Several actors got their real fame in noir, including Robert Mitchum and Kirk Douglas. Director Fritz Lang did several good noirs, possibly because of his background in expressionistic German films, with the highly stylized use of black and white that became the noir trademark.

While the films in Wendell Wagner’s links are the famed ones, many of them go outside of what I consider noir. I’d check TCM for early 1950s b-movies that sound dark because I’ll bet you’ll find more films closer to true noir in the little films than in the big Hollywood ones. Noir worked best on a zero budget. Noir was stripped down. People with no futures and no presents. People living on the raw edge of emotion. People with no money. People who didn’t care whether they lived or died. Nothing fancy. No gaudy patter. (Much as I love Chandler, I consider him pre-noir.) Noir was the dark side of The Honeymooners, what happened after Ralph sent Alice to the moon.

Twin Peaks.

Thanks for the link and the advice.

Dumb question: What’s TCM?

Also, have you seen Brick? Do you think it’s tapping into genuine Noir as you describe it?

-FrL-

Turner Classic Movies:

Aha. I don’t have it.

Exapno Mapcase could you name a few of the films you have in mind?

-FrL-

I have a terrible memory for film titles, but Kirk Douglas was great in Detective Story. That was right after his performance in Ace in the Hole, which, while not technically noir, is the most cynical film put out in the 1950s, and so has some of the same attitude toward the world. Or In a Lonely Place, one of Bogart’s lesser-known films. Where the Sidewalk Ends stars Dana Andrews, who did a lot of these.

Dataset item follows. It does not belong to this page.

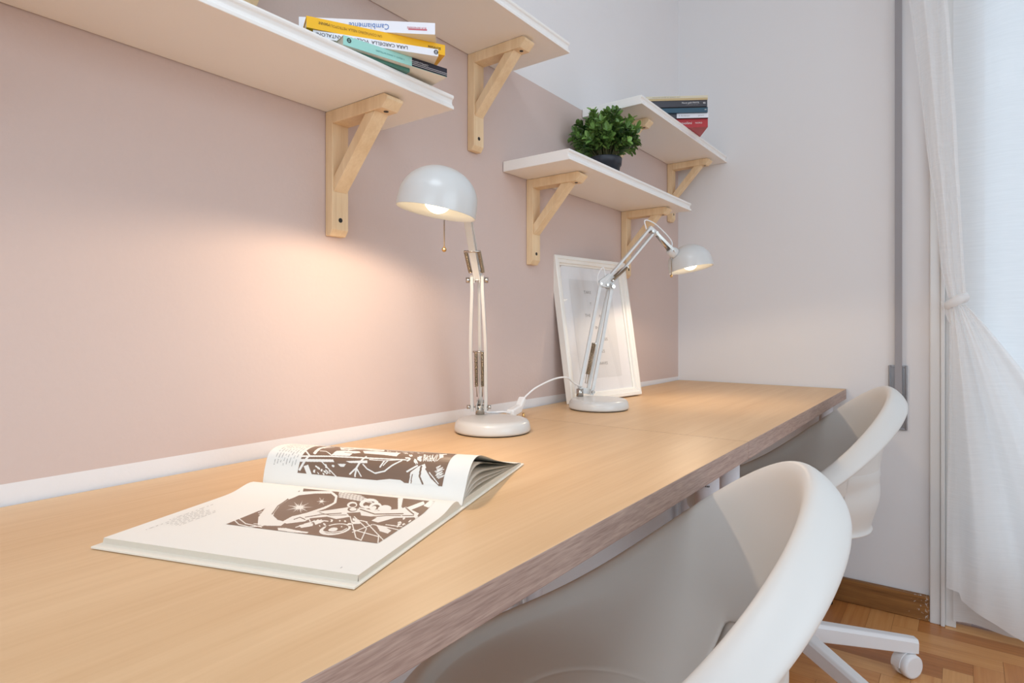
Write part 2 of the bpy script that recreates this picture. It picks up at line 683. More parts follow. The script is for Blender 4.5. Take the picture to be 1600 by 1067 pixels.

Those should be easy to find because they have big name stars. You’ll just have to experiment to search out the good b-movies with lesser names. Maybe if lissener shows up, he’ll know.

consider A slight case of murder with William H Macy for a fun post-modern look and the genre

Are Body Double and Body Heat noir? They’re certainly dark, but maybe there’s too much humor in them to qualify as true noir.

Body Heat is certainly neo-noir (i.e., film noir made after the classic period of 1940 to 1960). In fact, I would consider it one of the three best neo-noir movies (along with Blood Simple and Chinatown). Body Double is a good but not great film in my opinion. It’s outside the classic period, so it’s neo-noir at best. Furthermore, it’s got a happy ending, and indeed a happy ending where the hero rescues himself from his situation. Classic film noir protagonists are trapped and don’t solve their problems. There isn’t much humor in my opinion in Body Double and even less in Body Heat.